The Arab Spring may not have succeeded in bringing democracy to the Middle East. But it has provided powerful evidence of a different phenomenon: the illusion of U.S. influence over governments we once considered our clients.

Take Egypt. Before 2011, the Bush and Obama administrations tried to nudge the autocratic Hosni Mubarak toward democracy; Mubarak ignored the advice. Last year, the Obama administration pleaded (gently) with the freely elected Mohamed Morsi to make his Muslim Brotherhood government more inclusive; Morsi ignored the advice. Now Egypt’s armed forces have seized power and the United States is begging Gen. Abdel Fattah Sisi to refrain from cracking down too hard, which he ignored with massacres in the streets. Whatever happened to our leverage as a superpower?

If the United States could be expected to have influence over any institution in the Arab world, it would be the government of Egypt, which collects $1.6 billion a year in American aid. But two factors have diminished the leverage that the United States once gained by doling out foreign aid: less money and more competition.

First, $1.6 billion doesn’t buy what it used to.
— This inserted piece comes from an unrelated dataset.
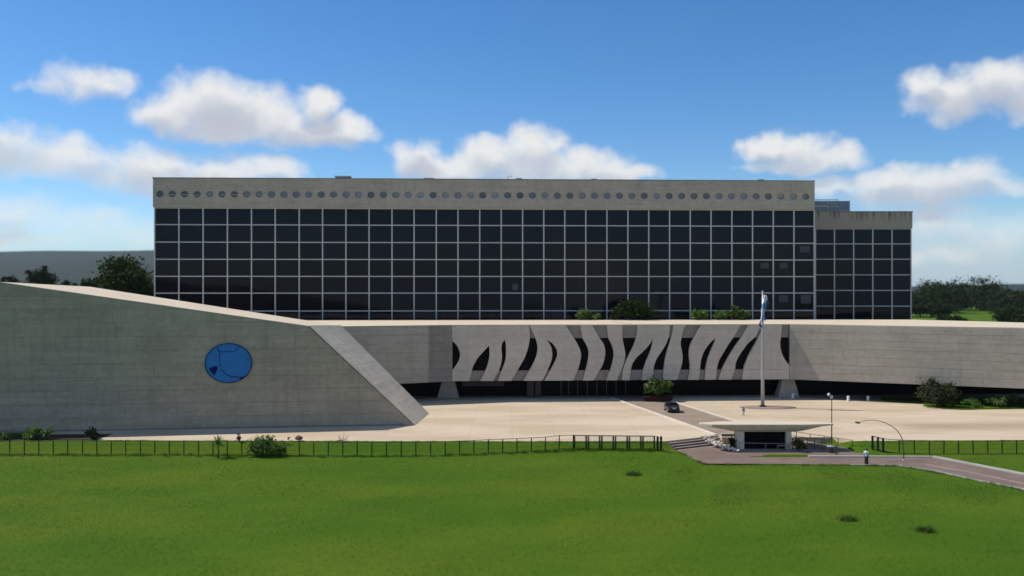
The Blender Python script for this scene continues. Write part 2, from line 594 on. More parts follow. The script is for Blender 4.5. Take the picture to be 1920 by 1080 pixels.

U.S. aid to Egypt has been shrinking for most of Sisi’s career. Adjusted for inflation, this year’s $1.6 billion is about one-third as much as the United States spent on Egypt aid in 1986.

Aid is drop in bucket

The military portion of that annual aid, $1.3 billion, goes mostly to buying aircraft and tanks made in U.S. factories; the nonmilitary portion, $250 million, is little more than a drop in the bucket for Egypt’s sprawling economy.

And other powers have stepped in to fill the breach. Last month, Saudi Arabia, the United Arab Emirates and Kuwait announced that they were rushing $12 billion in economic aid to Egypt to help the military regime stabilize the economy. If foreign aid creates leverage, the sheikdoms’ $12 billion trumps our $1.6 billion handily.

Besides, foreign influence in countries struggling toward democracy is a double-edged sword. The Obama administration has managed to alienate both sides in Egypt’s political battle; the Muslim Brotherhood thinks the United States plotted to undermine it, and the military and its secular supporters say the United States is being too hard on Sisi now. Appearing to bow to U.S. wishes won’t help Sisi maintain his sky-high popularity.

In any case, the stakes for Egyptians are too high for U.S. advice to count for much. “We’re a sideshow,” notes Steven A. Cook, an Egypt scholar at the Council on Foreign Relations. “If you’re an Egyptian leader, one of your best political strategies right now is to stick it to Washington.”